Techno-thermodynamic investigation of pressurized ammonia-fueled SOFC systems for co-production of electricity and hydrogen

This study presents the techno-thermodynamic optimization of pressurized ammonia-fueled solid oxide fuel cell (SOFC) systems for the co-production of electricity and hydrogen and establishes an efficiency–hydrogen trade-off within realistic balance-of-plant (BoP) configurations. A rigorously calibrated SOFC stack model, validated against literature data and in-house experiments, was integrated into a pressurized system layout comprising staged air compression, a recuperative heat exchanger, a combustor, and a hydrogen separation unit. A parametric study covering pressures from 2 to 10 bar, operating temperatures between 700 and 800 °C, fuel utilization factors from 0.4 to 0.8, and current densities from 1000 to 5000 A/m2 was conducted to quantify the efficiency–hydrogen trade-off under BoP conditions.

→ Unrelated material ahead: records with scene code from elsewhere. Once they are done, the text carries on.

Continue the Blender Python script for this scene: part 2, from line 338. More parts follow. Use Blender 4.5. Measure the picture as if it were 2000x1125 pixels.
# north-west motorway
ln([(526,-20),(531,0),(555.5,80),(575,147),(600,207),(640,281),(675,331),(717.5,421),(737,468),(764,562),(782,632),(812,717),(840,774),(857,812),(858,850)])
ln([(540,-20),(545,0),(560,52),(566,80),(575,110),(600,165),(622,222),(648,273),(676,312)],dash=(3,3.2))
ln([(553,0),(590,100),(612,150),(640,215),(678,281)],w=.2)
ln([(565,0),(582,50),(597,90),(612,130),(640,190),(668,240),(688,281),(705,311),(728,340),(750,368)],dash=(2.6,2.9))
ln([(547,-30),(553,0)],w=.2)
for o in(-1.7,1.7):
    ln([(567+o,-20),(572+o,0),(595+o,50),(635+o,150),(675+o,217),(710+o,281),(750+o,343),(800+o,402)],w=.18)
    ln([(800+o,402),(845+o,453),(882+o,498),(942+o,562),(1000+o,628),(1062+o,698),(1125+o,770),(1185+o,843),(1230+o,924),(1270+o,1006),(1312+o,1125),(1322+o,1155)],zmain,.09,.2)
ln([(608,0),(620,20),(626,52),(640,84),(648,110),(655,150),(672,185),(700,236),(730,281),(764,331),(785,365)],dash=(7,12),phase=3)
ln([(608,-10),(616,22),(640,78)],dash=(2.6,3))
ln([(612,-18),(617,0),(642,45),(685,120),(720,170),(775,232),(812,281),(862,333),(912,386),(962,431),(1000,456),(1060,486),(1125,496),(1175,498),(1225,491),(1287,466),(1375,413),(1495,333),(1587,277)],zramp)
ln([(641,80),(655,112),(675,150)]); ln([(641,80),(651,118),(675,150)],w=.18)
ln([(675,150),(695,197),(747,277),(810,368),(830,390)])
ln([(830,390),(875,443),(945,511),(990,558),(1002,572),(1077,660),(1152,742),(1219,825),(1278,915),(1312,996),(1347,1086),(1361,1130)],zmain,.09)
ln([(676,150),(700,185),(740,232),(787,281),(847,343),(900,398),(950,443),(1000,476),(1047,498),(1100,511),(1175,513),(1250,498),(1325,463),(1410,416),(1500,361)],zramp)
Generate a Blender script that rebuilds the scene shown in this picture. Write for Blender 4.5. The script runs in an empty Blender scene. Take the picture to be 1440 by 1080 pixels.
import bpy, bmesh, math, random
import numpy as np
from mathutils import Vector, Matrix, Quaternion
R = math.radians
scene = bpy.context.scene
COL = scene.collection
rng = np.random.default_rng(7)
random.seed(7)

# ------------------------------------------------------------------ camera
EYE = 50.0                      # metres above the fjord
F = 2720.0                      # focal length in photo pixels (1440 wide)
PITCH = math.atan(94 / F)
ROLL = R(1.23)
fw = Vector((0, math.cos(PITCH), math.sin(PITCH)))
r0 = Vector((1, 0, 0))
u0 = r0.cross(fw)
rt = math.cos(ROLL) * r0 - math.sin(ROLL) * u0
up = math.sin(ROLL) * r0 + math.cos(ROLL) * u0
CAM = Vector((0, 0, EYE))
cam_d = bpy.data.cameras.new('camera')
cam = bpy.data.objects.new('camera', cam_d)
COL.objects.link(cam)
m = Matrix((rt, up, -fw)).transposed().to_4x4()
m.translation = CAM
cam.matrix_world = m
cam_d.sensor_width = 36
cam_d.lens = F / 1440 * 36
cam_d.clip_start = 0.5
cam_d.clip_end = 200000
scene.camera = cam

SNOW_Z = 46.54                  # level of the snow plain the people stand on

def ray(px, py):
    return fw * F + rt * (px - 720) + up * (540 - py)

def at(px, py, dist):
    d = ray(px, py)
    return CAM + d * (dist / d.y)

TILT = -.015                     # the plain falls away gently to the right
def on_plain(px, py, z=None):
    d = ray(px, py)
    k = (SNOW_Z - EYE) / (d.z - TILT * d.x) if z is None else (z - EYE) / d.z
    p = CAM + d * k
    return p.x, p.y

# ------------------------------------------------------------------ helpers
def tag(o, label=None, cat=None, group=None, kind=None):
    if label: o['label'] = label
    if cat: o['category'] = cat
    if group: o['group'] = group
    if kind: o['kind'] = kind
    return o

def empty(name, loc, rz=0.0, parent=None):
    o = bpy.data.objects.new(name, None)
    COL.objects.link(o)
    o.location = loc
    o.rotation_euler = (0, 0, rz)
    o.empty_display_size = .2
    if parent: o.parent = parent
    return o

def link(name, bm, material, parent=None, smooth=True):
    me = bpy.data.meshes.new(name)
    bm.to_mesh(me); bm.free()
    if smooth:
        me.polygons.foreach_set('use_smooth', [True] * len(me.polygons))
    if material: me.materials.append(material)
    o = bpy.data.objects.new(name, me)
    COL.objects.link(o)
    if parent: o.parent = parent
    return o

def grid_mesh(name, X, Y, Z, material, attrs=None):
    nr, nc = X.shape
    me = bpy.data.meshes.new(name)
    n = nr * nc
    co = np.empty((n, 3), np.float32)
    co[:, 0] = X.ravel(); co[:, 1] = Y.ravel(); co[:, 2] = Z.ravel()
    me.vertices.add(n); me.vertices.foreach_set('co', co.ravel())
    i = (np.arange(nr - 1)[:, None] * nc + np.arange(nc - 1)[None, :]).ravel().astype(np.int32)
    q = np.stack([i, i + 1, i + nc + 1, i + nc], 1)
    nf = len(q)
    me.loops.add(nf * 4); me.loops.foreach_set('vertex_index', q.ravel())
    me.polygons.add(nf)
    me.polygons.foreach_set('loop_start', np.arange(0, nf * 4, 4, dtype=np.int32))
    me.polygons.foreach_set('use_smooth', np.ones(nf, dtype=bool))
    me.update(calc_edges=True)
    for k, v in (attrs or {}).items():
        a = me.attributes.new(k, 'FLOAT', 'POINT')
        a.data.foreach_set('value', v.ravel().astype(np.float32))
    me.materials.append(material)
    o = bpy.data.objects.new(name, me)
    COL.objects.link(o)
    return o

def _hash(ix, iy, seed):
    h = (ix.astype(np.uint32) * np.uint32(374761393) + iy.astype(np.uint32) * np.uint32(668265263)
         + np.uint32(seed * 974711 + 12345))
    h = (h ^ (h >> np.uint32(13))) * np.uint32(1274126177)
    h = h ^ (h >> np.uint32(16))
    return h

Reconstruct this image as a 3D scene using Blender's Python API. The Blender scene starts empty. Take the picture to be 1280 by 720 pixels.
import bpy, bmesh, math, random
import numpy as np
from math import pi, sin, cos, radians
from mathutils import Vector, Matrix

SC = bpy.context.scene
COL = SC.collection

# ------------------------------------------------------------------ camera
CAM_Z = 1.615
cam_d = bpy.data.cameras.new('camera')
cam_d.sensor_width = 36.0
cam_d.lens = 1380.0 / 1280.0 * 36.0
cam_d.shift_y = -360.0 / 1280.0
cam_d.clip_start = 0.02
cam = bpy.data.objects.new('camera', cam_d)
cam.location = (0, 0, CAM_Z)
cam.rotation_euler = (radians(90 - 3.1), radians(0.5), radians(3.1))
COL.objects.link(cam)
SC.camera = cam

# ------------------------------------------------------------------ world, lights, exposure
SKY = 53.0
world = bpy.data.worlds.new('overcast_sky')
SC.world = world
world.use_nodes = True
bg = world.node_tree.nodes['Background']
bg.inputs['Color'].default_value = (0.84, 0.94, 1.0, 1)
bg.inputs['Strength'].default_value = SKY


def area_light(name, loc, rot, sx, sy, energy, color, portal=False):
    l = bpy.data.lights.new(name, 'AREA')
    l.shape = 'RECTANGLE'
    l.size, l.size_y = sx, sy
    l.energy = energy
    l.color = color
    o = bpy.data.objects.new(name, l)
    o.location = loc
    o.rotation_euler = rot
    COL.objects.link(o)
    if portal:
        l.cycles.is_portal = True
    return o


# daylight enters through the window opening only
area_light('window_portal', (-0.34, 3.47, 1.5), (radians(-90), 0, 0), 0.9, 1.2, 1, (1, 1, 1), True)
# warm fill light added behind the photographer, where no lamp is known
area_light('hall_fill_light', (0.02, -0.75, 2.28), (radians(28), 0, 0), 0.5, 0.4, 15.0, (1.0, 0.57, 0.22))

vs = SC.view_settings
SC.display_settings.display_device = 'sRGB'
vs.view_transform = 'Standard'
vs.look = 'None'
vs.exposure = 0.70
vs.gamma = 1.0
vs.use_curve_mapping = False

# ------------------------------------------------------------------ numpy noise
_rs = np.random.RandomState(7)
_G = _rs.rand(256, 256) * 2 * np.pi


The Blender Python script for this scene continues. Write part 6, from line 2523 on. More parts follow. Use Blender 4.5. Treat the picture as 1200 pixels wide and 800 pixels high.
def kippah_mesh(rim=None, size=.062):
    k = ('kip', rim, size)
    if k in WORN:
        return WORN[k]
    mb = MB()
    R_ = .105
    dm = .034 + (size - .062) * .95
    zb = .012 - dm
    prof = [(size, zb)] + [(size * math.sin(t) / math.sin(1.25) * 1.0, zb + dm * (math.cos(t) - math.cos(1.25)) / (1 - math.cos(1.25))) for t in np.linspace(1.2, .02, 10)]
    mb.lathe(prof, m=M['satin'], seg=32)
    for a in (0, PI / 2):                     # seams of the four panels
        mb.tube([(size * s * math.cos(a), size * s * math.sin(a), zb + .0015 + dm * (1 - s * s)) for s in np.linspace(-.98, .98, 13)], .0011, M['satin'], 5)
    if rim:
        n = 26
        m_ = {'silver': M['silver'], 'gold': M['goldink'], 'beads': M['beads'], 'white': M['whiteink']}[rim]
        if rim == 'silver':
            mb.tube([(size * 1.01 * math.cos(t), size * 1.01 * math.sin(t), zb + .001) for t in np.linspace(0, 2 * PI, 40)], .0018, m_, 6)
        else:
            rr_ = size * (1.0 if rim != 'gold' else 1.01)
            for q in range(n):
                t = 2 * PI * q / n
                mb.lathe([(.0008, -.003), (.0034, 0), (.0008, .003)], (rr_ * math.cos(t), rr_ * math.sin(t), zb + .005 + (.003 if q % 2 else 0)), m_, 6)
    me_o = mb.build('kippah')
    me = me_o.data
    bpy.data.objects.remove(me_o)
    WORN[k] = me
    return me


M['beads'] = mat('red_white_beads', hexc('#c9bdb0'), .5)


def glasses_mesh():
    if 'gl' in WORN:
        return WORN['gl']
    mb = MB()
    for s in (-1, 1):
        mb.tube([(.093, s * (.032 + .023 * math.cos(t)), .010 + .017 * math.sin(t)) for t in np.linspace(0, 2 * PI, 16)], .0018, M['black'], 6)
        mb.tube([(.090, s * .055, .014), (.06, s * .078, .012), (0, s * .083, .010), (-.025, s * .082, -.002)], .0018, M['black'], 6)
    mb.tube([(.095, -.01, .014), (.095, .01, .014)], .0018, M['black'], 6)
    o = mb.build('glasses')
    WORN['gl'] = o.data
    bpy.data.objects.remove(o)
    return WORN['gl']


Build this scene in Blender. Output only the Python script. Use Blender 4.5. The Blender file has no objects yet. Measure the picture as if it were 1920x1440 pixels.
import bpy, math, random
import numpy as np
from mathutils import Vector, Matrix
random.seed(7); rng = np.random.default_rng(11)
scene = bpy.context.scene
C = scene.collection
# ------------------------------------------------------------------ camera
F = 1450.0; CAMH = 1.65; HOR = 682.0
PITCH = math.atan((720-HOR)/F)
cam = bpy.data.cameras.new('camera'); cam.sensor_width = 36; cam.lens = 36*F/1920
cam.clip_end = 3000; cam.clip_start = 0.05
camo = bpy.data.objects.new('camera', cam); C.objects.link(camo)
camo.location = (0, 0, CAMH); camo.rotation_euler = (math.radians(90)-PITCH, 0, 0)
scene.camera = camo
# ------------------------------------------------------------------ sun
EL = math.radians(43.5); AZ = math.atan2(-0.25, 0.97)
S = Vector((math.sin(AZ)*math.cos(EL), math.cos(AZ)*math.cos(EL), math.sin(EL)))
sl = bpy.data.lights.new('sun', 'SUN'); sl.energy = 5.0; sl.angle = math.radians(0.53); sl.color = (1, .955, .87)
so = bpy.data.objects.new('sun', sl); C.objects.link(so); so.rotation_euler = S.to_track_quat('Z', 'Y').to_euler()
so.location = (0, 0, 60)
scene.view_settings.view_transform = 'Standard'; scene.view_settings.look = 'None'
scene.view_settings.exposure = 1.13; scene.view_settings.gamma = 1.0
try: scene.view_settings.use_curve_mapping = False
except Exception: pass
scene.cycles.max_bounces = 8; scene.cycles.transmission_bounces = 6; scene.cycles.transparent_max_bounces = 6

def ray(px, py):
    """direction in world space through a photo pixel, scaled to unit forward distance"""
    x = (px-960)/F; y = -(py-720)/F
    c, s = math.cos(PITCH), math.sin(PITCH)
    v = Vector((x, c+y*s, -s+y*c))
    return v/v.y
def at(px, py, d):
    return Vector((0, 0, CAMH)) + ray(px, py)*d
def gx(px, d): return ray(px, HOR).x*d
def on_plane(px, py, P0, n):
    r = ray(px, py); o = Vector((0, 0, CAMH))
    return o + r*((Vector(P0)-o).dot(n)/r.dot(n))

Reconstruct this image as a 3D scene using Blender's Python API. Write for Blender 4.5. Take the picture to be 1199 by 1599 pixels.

The results demonstrate that increased pressurization benefits hydrogen recovery but reduces net electrical efficiency owing to heightened air-compression work; however, the combined electricity–hydrogen efficiency peaks at approximately 69% at 6 bar. Furthermore, larger stack temperature differentials (80–100 °C) reduce cathode airflow, thus improving both hydrogen yield and electrical efficiency, whereas higher stack temperatures (750–800 °C) primarily improve electrical performance; moderate current density, in turn, ensures balanced coproduction. By contrast, low fuel utilization optimizes hydrogen production. Consequently, a balanced coproduction regime emerges near 5 bar with moderate fuel utilization and current density, yielding electricity and hydrogen at practical efficiency levels. These findings delineate realistic operating windows and offer clear guidance for dispatchable ammonia-SOFC systems for flexible, carbon-free energy supply.